* [Data segment]
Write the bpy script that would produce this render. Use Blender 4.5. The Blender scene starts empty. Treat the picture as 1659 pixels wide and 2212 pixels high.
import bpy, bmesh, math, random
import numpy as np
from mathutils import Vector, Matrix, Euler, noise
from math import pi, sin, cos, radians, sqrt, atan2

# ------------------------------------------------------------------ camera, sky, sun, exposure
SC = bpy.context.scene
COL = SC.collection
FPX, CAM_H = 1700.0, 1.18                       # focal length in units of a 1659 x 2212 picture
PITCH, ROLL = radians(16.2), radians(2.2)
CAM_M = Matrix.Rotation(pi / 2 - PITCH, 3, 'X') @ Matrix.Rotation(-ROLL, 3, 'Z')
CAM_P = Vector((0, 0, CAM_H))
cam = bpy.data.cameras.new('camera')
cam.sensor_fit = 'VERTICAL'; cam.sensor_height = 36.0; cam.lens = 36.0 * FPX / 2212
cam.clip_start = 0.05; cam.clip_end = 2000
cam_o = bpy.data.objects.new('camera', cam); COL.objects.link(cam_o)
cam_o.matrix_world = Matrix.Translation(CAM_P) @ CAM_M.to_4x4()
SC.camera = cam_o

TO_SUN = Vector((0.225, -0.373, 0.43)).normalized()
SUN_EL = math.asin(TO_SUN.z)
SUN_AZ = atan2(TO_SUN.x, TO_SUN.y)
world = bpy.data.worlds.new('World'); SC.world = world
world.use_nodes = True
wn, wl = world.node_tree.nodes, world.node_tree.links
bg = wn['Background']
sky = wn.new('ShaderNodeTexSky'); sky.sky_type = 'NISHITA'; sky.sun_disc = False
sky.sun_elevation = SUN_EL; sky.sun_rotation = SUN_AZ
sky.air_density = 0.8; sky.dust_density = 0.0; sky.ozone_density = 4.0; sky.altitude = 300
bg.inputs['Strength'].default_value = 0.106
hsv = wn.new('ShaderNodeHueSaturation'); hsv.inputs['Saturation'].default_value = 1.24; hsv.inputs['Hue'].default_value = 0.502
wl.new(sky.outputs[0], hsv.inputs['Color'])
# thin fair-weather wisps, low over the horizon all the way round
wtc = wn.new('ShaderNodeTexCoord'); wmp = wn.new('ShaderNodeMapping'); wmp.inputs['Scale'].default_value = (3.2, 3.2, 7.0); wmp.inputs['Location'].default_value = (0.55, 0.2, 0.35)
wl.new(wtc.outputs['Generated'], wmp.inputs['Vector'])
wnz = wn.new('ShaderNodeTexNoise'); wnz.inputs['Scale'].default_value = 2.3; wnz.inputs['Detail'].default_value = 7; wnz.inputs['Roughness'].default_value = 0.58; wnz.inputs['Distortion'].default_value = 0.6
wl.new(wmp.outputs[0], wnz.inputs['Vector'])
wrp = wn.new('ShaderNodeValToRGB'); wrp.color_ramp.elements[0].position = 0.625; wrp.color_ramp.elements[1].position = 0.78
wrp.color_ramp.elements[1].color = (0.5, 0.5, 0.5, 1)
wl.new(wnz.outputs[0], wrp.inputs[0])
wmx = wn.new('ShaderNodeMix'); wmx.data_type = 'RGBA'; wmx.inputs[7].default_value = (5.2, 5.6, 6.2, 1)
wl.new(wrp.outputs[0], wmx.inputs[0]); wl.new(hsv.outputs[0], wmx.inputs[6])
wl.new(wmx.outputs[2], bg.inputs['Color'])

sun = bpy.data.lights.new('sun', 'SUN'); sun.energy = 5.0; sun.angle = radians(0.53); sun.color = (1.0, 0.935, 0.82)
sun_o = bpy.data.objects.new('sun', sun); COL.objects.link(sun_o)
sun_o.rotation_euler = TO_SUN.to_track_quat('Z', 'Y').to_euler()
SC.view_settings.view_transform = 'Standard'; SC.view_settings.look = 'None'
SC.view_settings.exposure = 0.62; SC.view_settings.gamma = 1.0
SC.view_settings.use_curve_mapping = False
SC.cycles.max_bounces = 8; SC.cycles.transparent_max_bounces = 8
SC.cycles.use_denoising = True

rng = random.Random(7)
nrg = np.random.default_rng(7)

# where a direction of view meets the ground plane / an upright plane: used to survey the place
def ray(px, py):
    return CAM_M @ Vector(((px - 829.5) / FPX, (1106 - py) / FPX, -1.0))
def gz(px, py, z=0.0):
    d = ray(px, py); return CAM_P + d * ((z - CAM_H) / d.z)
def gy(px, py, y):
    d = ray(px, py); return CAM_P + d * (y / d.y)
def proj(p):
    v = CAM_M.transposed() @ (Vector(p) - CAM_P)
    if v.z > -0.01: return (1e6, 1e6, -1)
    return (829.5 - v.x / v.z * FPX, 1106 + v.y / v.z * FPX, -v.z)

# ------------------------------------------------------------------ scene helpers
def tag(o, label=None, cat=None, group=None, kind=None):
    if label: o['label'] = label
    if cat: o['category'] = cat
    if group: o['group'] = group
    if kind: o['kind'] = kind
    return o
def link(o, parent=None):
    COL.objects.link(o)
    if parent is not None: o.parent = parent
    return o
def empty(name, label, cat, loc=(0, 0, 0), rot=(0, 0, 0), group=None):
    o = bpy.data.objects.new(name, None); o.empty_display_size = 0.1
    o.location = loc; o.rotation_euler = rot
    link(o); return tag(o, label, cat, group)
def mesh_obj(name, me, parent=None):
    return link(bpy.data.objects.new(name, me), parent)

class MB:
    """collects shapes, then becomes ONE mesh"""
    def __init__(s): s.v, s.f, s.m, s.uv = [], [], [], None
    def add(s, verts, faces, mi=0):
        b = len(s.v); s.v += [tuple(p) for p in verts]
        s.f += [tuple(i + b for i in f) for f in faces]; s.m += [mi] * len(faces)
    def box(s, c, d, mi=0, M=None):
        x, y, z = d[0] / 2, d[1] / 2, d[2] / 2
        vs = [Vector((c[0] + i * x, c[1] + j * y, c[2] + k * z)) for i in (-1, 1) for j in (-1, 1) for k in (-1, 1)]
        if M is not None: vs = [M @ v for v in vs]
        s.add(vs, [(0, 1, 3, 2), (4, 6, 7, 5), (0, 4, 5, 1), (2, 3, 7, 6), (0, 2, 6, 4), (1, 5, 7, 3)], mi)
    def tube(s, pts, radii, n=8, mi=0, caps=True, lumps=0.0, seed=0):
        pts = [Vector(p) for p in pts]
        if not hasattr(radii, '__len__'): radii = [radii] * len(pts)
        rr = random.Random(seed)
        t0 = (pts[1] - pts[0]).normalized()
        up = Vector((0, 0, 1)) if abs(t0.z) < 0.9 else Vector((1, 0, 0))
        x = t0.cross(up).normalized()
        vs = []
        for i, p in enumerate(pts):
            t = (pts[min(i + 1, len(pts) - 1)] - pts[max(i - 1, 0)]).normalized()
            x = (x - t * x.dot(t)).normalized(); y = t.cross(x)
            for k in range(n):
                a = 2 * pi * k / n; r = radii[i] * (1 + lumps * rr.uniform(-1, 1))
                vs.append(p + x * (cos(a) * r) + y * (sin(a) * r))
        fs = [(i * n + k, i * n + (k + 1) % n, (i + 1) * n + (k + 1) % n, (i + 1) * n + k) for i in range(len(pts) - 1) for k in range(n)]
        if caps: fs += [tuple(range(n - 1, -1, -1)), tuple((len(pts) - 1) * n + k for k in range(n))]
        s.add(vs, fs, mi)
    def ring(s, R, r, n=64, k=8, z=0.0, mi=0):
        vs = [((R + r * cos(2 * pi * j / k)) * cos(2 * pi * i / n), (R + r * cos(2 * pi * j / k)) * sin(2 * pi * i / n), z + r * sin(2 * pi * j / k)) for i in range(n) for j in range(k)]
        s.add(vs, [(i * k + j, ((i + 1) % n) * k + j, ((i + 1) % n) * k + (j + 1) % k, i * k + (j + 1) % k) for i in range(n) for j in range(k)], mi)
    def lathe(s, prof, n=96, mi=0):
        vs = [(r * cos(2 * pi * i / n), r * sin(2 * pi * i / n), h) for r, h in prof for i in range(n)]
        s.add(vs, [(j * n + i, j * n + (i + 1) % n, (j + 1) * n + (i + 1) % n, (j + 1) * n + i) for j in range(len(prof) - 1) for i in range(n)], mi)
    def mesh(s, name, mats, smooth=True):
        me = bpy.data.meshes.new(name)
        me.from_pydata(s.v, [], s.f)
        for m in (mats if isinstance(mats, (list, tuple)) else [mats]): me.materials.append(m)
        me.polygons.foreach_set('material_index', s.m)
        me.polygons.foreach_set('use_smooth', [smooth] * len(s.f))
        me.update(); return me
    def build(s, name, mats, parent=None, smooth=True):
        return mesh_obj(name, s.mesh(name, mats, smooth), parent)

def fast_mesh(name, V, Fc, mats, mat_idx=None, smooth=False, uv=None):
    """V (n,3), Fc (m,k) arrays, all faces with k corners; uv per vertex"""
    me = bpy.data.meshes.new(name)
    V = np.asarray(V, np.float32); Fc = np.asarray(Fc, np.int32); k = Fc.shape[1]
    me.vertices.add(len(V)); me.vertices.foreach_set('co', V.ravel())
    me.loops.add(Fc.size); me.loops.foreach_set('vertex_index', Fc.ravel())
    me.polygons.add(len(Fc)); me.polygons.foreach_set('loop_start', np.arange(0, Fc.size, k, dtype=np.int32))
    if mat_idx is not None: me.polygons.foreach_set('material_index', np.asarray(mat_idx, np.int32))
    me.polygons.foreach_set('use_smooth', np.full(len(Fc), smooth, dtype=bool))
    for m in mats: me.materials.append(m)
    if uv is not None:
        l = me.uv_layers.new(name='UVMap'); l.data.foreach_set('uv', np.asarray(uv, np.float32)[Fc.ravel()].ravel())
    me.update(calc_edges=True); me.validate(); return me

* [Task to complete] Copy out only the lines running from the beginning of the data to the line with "from math import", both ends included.

* [Result of this task]
Write the bpy script that would produce this render. Use Blender 4.5. The Blender scene starts empty. Treat the picture as 1659 pixels wide and 2212 pixels high.
import bpy, bmesh, math, random
import numpy as np
from mathutils import Vector, Matrix, Euler, noise
from math import pi, sin, cos, radians, sqrt, atan2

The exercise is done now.